JAKARTA, KOMPAS.com - Sekretaris Mahkamah Agung (MA) Nurhadi bisa dikenai pasal pelanggaran pidana jika terbukti menyembunyikan saksi yang dibutuhkan keterangannya oleh Komisi Pemberantasan Korupsi (KPK). Nurhadi dapat dinilai menghalangi penyidikan KPK.
"Penyidik sedang merencanakan beberapa strategi termasuk untuk pemanggilan saksi dan apakah mungkin menerapkan pasal menghalangi penyidikan," ujar Pelaksana Harian Kepala Biro Humas KPK Yuyuk Andriati di Gedung KPK, Jakarta, Senin (16/5/2016).
Nurhadi diduga menyembunyikan salah satu stafnya, Royani, dari penyidik KPK. Hal itu diduga dilakukan karena keterangan Royani dinilai cukup penting untuk mengetahui sejauh mana peran Nurhadi dalam perkara suap yang melibatkan panitera Pengadilan Negeri Jakarta Pusat.
(Baca: Sekretaris MA Diduga Sembunyikan Saksi dari KPK)
Jika terbukti menyembunyikan saksi, maka Nurhadi dapat disangkakan Pasal 21 Undang-Undang Nomor 31 Tahun 1999 tentang Pemberantasan Tindak Pidana Korupsi.
Pasal tersebut secara tegas menyatakan bahwa setiap orang yang menghalangi penyidikan dapat dihukum penjara. Ancaman hukumannya paling singkat tiga tahun penjara dan maksimal 12 tahun penjara.
Sebelumnya, KPK menangkap tangan Panitera Pengadilan Negeri Jakarta Pusat Edy Nasution dan seorang pekerja swasta bernama Doddy Ariyanto Supeno. Keduanya telah ditetapkan sebagai tersangka selaku pemberi dan penerima suap.

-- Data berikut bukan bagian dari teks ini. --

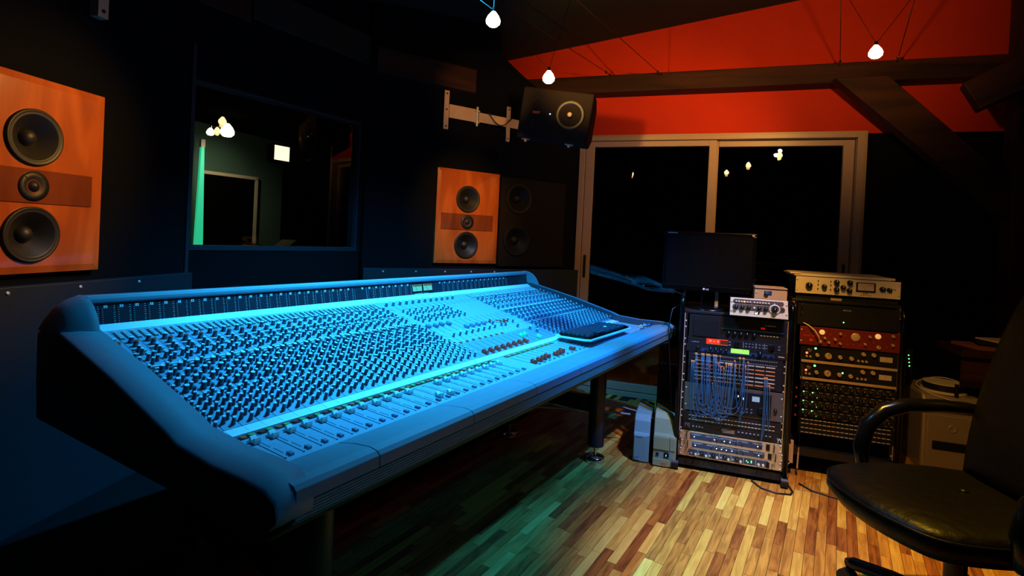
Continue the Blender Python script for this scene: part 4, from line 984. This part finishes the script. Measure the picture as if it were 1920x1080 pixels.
rowbox(t, 'logo_box', [.118], .019, .022, .012, K['black'], .001); text('logo', 'spl', .011, (.110, -.0056, .0155), t, K['ledw'], bold=.0004)
rowbox(t, 'print_line', [.050, .085], .022, .024, .001, K['goldp'], .0004)
for x, z in ((.006, .066), (.006, .022), (.244, .066), (.246, .022)): inst('screw', SCR, t, (x, -.004, z))
t = thing('small_amplifier_box', 'small tan metal box with one black knob behind the cream desktop unit', 'audio unit', R1.w(.318, .03, .886 - .0), R1.rz)
t.location = R1.w(.318, .02, .8)
MB().box(0, .144, -.003, .0, .0, .136).build('front_plate', K['goldp'], t, bev=.001); MB().box(0.001, .143, 0, .14, .0, .134).build('case', K['goldp'], t)
MB().box(0, .144, -.008, .14, .134, .139).build('lid', K['brass'], t); rowbox(t, 'knob_plate', [.060], .112, .034, .020, K['bluep'], .001)
MB().lathe([(.010, 0), (.010, .012), (.007, .014)], (.054, -.003, .113), YB, 16).build('knob', K['knob'], t); inst('screw', SCR, t, (.009, -.003, .112))
# computer display
t = thing('computer_monitor', 'switched-off black flat computer monitor standing on the left rack', 'monitor', R1.w(-.122, .10, .80), R1.rz)
W, H, zb = .448, .305, .092
mb = MB(); mb.box(0, W, -.0, .03, zb, zb + .026); mb.box(0, W, 0, .03, zb + H - .014, zb + H); mb.box(0, .016, 0, .03, zb + .026, zb + H - .014); mb.box(W - .016, W, 0, .03, zb + .026, zb + H - .014); mb.build('bezel', K['blackpl'], t, bev=.002)
MB().box(.016, W - .016, .004, .012, zb + .026, zb + H - .014).build('screen', K['crt'], t); MB().box(.02, W - .02, .03, .06, zb + .02, zb + H - .02).build('back', K['blackpl'], t, bev=.01)
mb = MB(); mb.box(.016, W - .016, -.0012, 0, zb + .0245, zb + .0258); mb.build('bezel_edge', K['steel'], t)
text('badge', 'LG', .011, (.218, -.0006, zb + .007), t, K['ink'], bold=.0004); MB().lathe([(.0055, 0), (.0055, .0008)], (.208, 0, zb + .0115), YB, 20).build('round_logo', K['ink'], t)
text('model_name', 'FLATRON L204', .007, (.018, -.0006, zb + H - .010), t, K['ink']); text('sticker', 'EZ', .010, (W - .022, -.0006, zb + H - .012), t, K['ink'], bold=.0004)
mb = MB(); mb.box(.200, .30, .05, .07, .004, zb + .1); mb.build('stand_neck', K['blackpl'], t, bev=.004); MB().box(.266, .282, .044, .05, .012, .09).build('neck_trim', K['ltalu'], t)
mb = MB(); mb.lathe([(.115, 0), (.113, .006), (.09, .012), (.02, .014)], (.235, .05, .0), (0, 0, 1), 36); mb.build('stand_base', K['blackpl'], t)

# right rack
t, W, H = unit(R2, 'compressor', 'pale rack unit with meter standing on top of the right rack', .912, .997, K['whitep'], x0=.004, x1=.455, y=-.01, ears=1)
for x, z, r_ in ((.060, .041, .016), (.127, .040, .012), (.180, .065, .0125), (.181, .029, .0125), (.209, .041, .012), (.237, .067, .0125), (.236, .028, .0125), (.375, .044, .013), (.403, .043, .011)): kn(t, x, z, r_, .016)
rowbox(t, 'meter_frame', [.306], .048, .082, .046, K['black'], .004); rowbox(t, 'meter_face', [.306], .050, .068, .034, K['vuw'], .0046); rowbox(t, 'red_arc', [.325], .058, .026, .003, K['orange'], .005)
mb = MB(); mb.bar((.306, -.0092, .036), (.285, -.0092, .060), .0008, .0006); mb.build('needle', K['slot'], t)
mb = MB()
for cx_, cz_, rr_ in ((.060, .041, .022), (.127, .040, .018)):
    for a in lin(-2.2, 2.2, 9): mb.box(cx_ + rr_ * math.sin(a) - .0008, cx_ + rr_ * math.sin(a) + .0008, -.0045, -.004, cz_ + rr_ * math.cos(a) - .0008, cz_ + rr_ * math.cos(a) + .0008)
mb.build('dial_marks', K['slot'], t)
for x in (.100, .155):
    for z in (.028, .050, .068): MB().lathe([(.0028, 0), (.0022, .006)], (x, -.004, z), YB, 8).build('toggle', K['steel'], t)
rtext(t, 'model_name', '6176', .010, .306, .014, K['slot'], 'CENTER', .0003); rtext(t, 'maker_line', 'UNIVERSAL AUDIO', .0055, .306, .007, K['slot'], 'CENTER'); rtext(t, 'round_logo', 'UA', .009, .425, .042, K['slot'], 'CENTER', .0003)
t = thing('shallow_tray', 'thin pale metal lid lying on top of the pale rack unit', 'lid', R2.w(-.024, -.01, .999), R2.rz)
MB().prismx([(0, 0), (0, .010), (.24, .018), (.24, .0)], .02, .44).build('sheet', K['whitep'], t, bev=.002); MB().box(.0, .05, -.004, .20, .010, .016).build('end_flap', K['whitep'], t); MB().box(.40, .455, -.004, .20, .002, .012).build('end_flap', K['whitep'], t)
t = thing('headphone_rest_box', 'low black box with a pale label between the right rack and the pale unit', 'audio unit', R2.w(.01, .0, .884), R2.rz)
MB().box(0, .44, 0, .24, 0, .018).build('case', K['black'], t); MB().box(.155, .203, -.003, 0, .001, .012).build('label_plate', K['ltalu'], t)
t, W, H = unit(R2, 'power_amplifier', 'tall black power amplifier with chrome handles at the top of the right rack', .752, .862, K['black'], x0=.020, x1=.462)
handle(t, .017, .058, .112); handle(t, W - .006, .062, .112); led(t, .205, .028, K['ledg'], .003); rtext(t, 'maker_name', 'AMCRON', .008, .200, .085, K['ink'])
for x0_ in (.055, .24):
    rowbox(t, 'vent_slots', lin(x0_, x0_ + .12, 24), .100, .002, .0022, K['steel'], .0006)
t, W, H = unit(R2, 'tube_preamp', 'dark red rack unit with two glowing round lamps in the right rack', .654, .748, K['redp'], x0=.034, x1=.478, y=-.012, ears=1)
o_ = .034
for x, z in ((.132, .070), (.371, .073)): MB().lathe([(.0125, 0), (.0125, .004), (.008, .006), (.0003, .006)], (x - o_, -.004, z), YB, 24).build('round_lamp', mat('warm_lamp_disc', (.8, .6, .3), .4, emit=(1, .55, .16), es=.55), t)
MB().lathe([(.020, 0), (.020, .004), (.017, .006), (.0003, .005)], (.277 - o_, -.004, .060), YB, 32).build('round_meter', K['brass'], t)
for x, z, r_ in ((.145, .042, .006), (.163, .022, .006), (.190, .040, .0065), (.212, .070, .006), (.212, .022, .006), (.318, .030, .006), (.337, .068, .0065), (.375, .020, .009), (.433, .080, .007), (.433, .037, .007), (.125, .020, .008)):
    kn(t, x - o_, z, r_, .012, K['brass'], K['slot'])
for x, z in ((.085, .02), (.245, .02), (.27, .022), (.30, .022), (.355, .04), (.41, .025), (.17, .062), (.235, .062)): MB().lathe([(.003, 0), (.002, .002)], (x - o_, -.004, z), YB, 8).build('red_pin', mat('red_pin', (.6, .05, .02), .4), t)
MB().lathe([(.008, 0), (.008, .003)], (.085 - o_, -.004, .026), YB, 16).build('red_button', MATS['red_pin'], t)
rtext(t, 'script_name', 'Groove Tubes', .010, .015, .045, K['orange'])
tc_ = thing('microphone_cable', 'cream cable with brass plug arching down over the dark red unit', 'cable', R2.w(.125, -.03, .675), R2.rz)
MB().tube([(.0, 0, 0), (-.012, -.006, .03), (-.030, -.004, .058), (-.055, .01, .078), (-.085, .03, .092)], .0028, 8).build('cable', K['cwhite'], tc_); MB().cyl((0, .014, 0), (-.001, -.004, .006), .006, .005, 10).build('plug', K['brass'], tc_)
for i, (z0, z1, lb) in enumerate([(.577, .650, 'upper black compressor with silver knobs and red light in the right rack'), (.490, .565, 'lower black compressor with silver knobs and red light in the right rack')]):
    t, W, H = unit(R2, 'compressor', lb, z0, z1, K['black'], x0=.042, x1=.460, group='pair of black compressors')
    MB().box(.004, .415, -.010, -.004, -.011, .001).build('metal_lip', K['brass'], t, bev=.001)
    o_ = .042
    for x, z, r_ in ((.117, .030, .009), (.166, .030, .0155), (.217, .030, .0095), (.266, .029, .0095), (.316, .056, .0095), (.359, .057, .0095)): kn(t, x - o_, z, r_, .014, K['brass'], K['slot'], 20)
    for x in (.071, .087, .296, .314, .330): kn(t, x - o_, .019 if x < .1 else .021, .0055, .008, K['brass'], K['slot'], 12)
    led(t, .071 - o_, .036, K['ledr'], .0052); led(t, .109 - o_, .062, K['ledg'], .005)
    if i: led(t, .232 - o_, .040, K['ledg'], .004)
    rowbox(t, 'meter', [.412 - o_], .040, .052, .024, K['vuw'], .002)
    mb = MB(); mb.bar((.412 - o_, -.0065, .030), (.412 - o_ + .002, -.0065, .050), .0008, .0006); mb.build('needle', K['slot'], t)
    rtext(t, 'maker_name', 'dbx', .014, .030, .050, K['ltalu']); rtext(t, 'model_name', '160S', .007, .034, .042, K['ltalu'])
for i in range(4):
    z1 = .470 - i * .046; z0 = z1 - .044
    t, W, H = unit(R2, 'equalizer', ['topmost black equalizer with a row of small knobs in the right rack', 'second black equalizer from the top in the right rack', 'third black equalizer from the top in the right rack', 'lowest black equalizer, above the pale lined panels of the right rack'][i], z0, z1, K['black'], x0=.048, x1=.462, group='four equalizers of the right rack')
    for x in lin(.018, .176, 7) + lin(.225, .385, 7): kn(t, x, .022, .0082, .010, K['knob'], K['whitep'], 12)
    rowbox(t, 'print_line', lin(.03, .38, 12), .038, .014, .0014, K['whitep'], .0004); rowbox(t, 'print_line', lin(.03, .38, 9), .007, .016, .0012, K['ltalu'], .0004)
    mb = MB()
    for x in lin(.018, .176, 7) + lin(.225, .385, 7):
        for a in lin(-2.2, 2.2, 6): mb.box(x + .0112 * math.sin(a) - .0007, x + .0112 * math.sin(a) + .0007, -.0045, -.004, .022 + .0112 * math.cos(a) - .0007, .022 + .0112 * math.cos(a) + .0007)
    mb.build('dial_marks', K['whitep'], t, kind='stuff')
    if i: led(t, .018, .037, K['ledg'], .0028); led(t, .058, .035, K['ledg'], .0028)
    led(t, .078, .012, K['ledg'], .0012)
    MB().prismy([(-.020, .002), (-.010, .002), (-.015, .014)], -.005, -.004).build('red_mark', MATS['red_pin'], t); rtext(t, 'maker_name', 'klark', .006, .395, .006, K['whitep'])
t, W, H = unit(R2, 'patch_bay', 'black panel with four pale lettered lines low in the right rack', .205, .284, K['black'], x0=.048, x1=.462)
for z in (.008, .030, .053, .073): rowbox(t, 'label_row', lin(.02, .39, 20), z, .015, .0035, K['whitep'], .0006)
t = thing('cable_adapter', 'gold coloured multi-pin connector hanging on the left post of the right rack', 'connector', R2.w(.018, -.05, .060), R2.rz)
MB().box(-.006, .008, 0, .012, 0.0, .115).build('shell', K['brass'], t, bev=.002); MB().box(-.012, -.006, -.002, .014, .01, .09).build('pin_block', K['goldp'], t)
mb = MB(); mb.cyl((.028, 0, -.02), (.030, 0, .06), .0045, .004, 10); mb.cyl((.030, 0, .06), (.031, 0, .085), .0025, n=8); mb.build('jack_plug', K['brass'], t)
MB().tube([(.031, 0, .085), (.034, .0, .2), (.03, .01, .35), (.032, .02, .5)], .0018, 6).build('cable', K['cblack'], t)
MB().tube([(-.10, -.01, .02), (-.06, -.02, -.004), (-.02, -.02, -.006), (0, 0, .01)], .0016, 6).build('thin_wire', K['cwhite'], t)

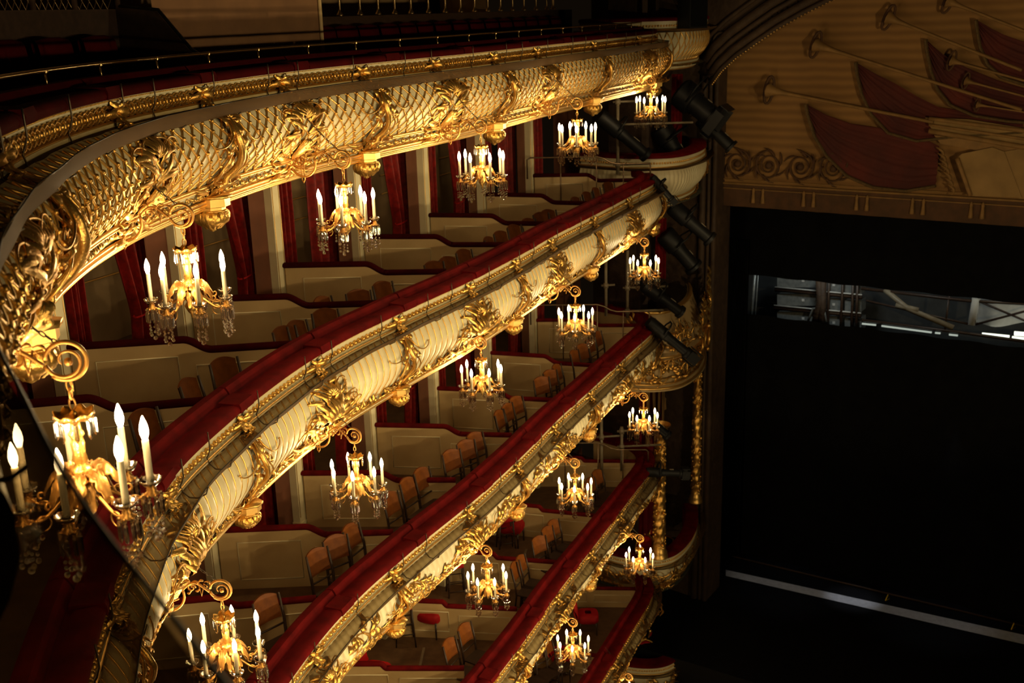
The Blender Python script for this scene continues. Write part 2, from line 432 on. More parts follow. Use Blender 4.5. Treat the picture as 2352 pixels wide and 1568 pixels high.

(Baca: KPK Sita Uang Rp 1,7 Miliar dalam Berbagai Pecahan Asing di Rumah Sekretaris MA)
Uang sebesar Rp 50 juta yang disita dalam operasi tangkap tangan tersebut diduga terkait pengajuan peninjauan kembali (PK), dua perusahaan swasta yang sedang berperkara di PN Jakarta Pusat.
Dalam kasus ini, KPK telah menyita uang sebesar Rp 1,7 miliar di kediaman milik Nurhadi di Jalan Hang Lekir, Kebayoran Baru, Jakarta.
Uang dalam jumlah tersebut ditemukan dalam berbagai pecahan mata uang asing. KPK menduga uang tersebut terkait dengan perkara hukum yang sedang ditelusuri.